グラントは、当時たびたびペスト禍に見舞われていたロンドンで、教会の資料を基にした死亡統計表を分析し、一見偶然とみえる人口現象に規律性のあることを明らかにしました。彼はまた、当時200万人と考えられていたロンドンの人口について、様々なデータや観察を通じて384千人と見積もり、限られた量のサンプルデータを注意深く観察することで全体の人口に関する推測が可能になることを示したのです。
グラントのこうした手法は、研究の基礎を数字に置きながら、単に物事の状況を描写することにとどまらず、一見不秩序に見える複雑な物事の間に横たわる規律の発見に努めた点で、前述した「国勢学」(国家の基礎を成す重要事実を対象としてそれをありのままに描写・記述することに終始し、因果関係を探求することはなかった)とは明らかに一線を画していました。前述のペティはグラントの友人でした。彼が著した「政治算術」は国の実態を明らかにするものでしたが、社会的な事象を数量的に観察し、その背後にある規則性を指摘しており、統計学上の位置づけとしてはグラントと同じ流れに属します。

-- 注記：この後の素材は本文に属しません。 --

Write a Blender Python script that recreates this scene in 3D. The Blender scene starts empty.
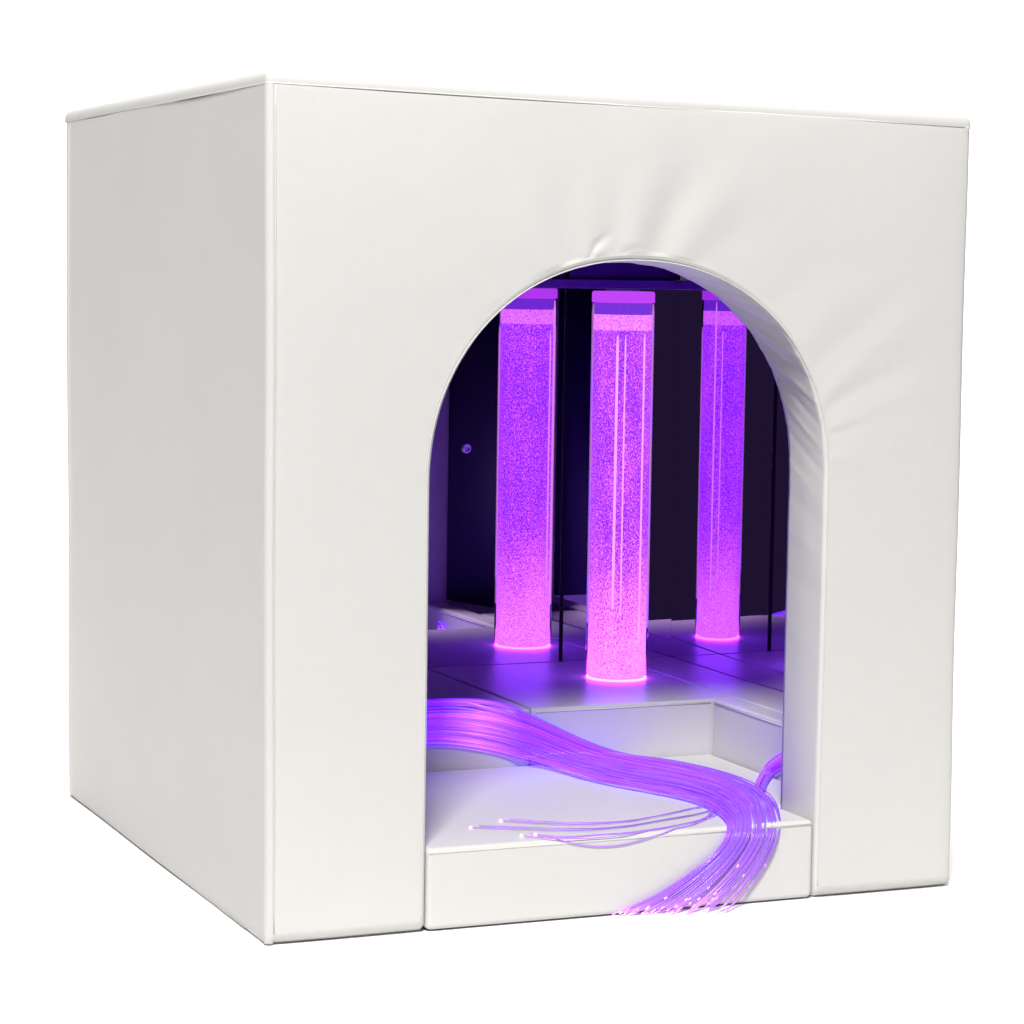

グラントやペティに続いて、その手法を科学的に一層発展させたのが、ハレー彗星を発見したことで知られるエドモンド・ハレー(Edmond Halley 1656-1742)です。ハレーは、それまで偶然が支配するところと考えられていた人間の死亡に一定の規律性があること、すなわち集団的な人口に現れる死亡には、これを予測し得る一定の秩序があることを明らかにしました。当時のイギリスには、いくつかの生命保険会社がありましたが、合理的な保険料を計算する基礎を持たず、その経営はいわばギャンブルの一種であるかのように考えられていました。ハレーはグラントが手がけた生命表を更に発展させ、これによって初めて、生命保険会社が合理的な保険料金を算出できるようになったのです。その意味で、ハレーは今日の生命保険事業の基礎を築いたと言えます。

3 確率的事象をとらえるための「統計」
①②の統計の流れとは別に、確率的な事象をとらえる必要から、統計に関する重要な概念や手法が発展してきました。の統計は、サイコロ賭博のように偶然に左右されるギャンブルとの関わりの中から産み出されました。

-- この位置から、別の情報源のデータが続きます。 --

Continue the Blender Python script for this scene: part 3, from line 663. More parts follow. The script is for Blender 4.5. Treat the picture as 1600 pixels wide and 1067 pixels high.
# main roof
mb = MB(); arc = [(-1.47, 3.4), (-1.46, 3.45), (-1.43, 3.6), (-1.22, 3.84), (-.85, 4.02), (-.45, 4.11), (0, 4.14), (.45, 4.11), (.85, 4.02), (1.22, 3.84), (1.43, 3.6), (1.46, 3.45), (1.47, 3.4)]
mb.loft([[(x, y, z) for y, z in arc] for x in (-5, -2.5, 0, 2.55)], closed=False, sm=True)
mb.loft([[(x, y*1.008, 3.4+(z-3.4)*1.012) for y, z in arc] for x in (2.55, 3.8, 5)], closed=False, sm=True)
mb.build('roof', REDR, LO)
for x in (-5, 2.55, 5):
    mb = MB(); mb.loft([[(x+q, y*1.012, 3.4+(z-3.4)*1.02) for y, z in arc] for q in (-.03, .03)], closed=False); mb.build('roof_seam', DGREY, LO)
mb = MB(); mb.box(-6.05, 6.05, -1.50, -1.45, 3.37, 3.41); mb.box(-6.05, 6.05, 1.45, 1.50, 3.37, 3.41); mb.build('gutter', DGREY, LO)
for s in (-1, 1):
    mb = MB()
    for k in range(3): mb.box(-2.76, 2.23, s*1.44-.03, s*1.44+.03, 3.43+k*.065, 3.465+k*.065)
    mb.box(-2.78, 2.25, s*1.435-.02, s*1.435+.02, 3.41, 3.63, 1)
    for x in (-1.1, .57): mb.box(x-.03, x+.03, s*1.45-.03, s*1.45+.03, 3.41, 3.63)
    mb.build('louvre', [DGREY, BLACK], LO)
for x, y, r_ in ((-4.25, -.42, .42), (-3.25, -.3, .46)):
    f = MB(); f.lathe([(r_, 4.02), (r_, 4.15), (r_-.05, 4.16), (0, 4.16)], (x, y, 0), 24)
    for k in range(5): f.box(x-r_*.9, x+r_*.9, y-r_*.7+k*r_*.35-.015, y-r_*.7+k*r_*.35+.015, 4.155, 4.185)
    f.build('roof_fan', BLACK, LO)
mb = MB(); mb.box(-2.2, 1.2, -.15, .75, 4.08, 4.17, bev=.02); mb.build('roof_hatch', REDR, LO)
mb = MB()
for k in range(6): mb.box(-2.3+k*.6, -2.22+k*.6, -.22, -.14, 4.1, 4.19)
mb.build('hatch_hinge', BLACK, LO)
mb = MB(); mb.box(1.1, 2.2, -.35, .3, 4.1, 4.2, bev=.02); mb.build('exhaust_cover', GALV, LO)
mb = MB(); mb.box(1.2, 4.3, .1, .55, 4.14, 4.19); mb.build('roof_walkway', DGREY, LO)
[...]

今日、統計には欠かせない「標本空間」の基本的な考え方は、16世紀にサイコロ賭博やトランプゲームにおける偶然の仕組みを数学的に研究したイタリア人カルダーノ(Geloramo Cardano 1501-76)によっていますし、地動説を唱えたことで有名なガリレオ(Galileo Galilei 1564-1642)はトスカーナ大公から命じられて「サイコロゲームについての考察」という小論を書いています。
数学者パスカル(Blaise Pascal 1623-62)とフェルマー(Pierre de Fermat 1600年代初頭-1665)はサイコロ賭博の問題をテーマに書簡をやりとりし、その中から確率論の基礎が芽生えました。期待値、推定、検定、標本理論などは、そこから発展していったものです。
パスカル、フェルマーが基礎を作った確率論は、その後、数学における大きなジャンルとなり、18世紀に入り、ベイズ(Thomas Bayes 1702-61)、ラグランジュ(Joseph-Louis Lagrange 1736-1813)、ラプラス(Pierre-Simon Laplace 1749-1827)といった一流の数学者たちの研究を経て大成します。確率論の統計への応用としては、ドゥ・モアブル(Abraham de Moivre 1667-1754)の年金論、D.ベルヌーイ(Daniel Bernoulli 1700-82)による天然痘の罹病率、死亡率の計算などがあります。オイラー(Leonhard Euler 1707-83)とラプラスは抽出調査を基にした全体の推計方法を考案し、それはフランスの人口の推計に応用されました。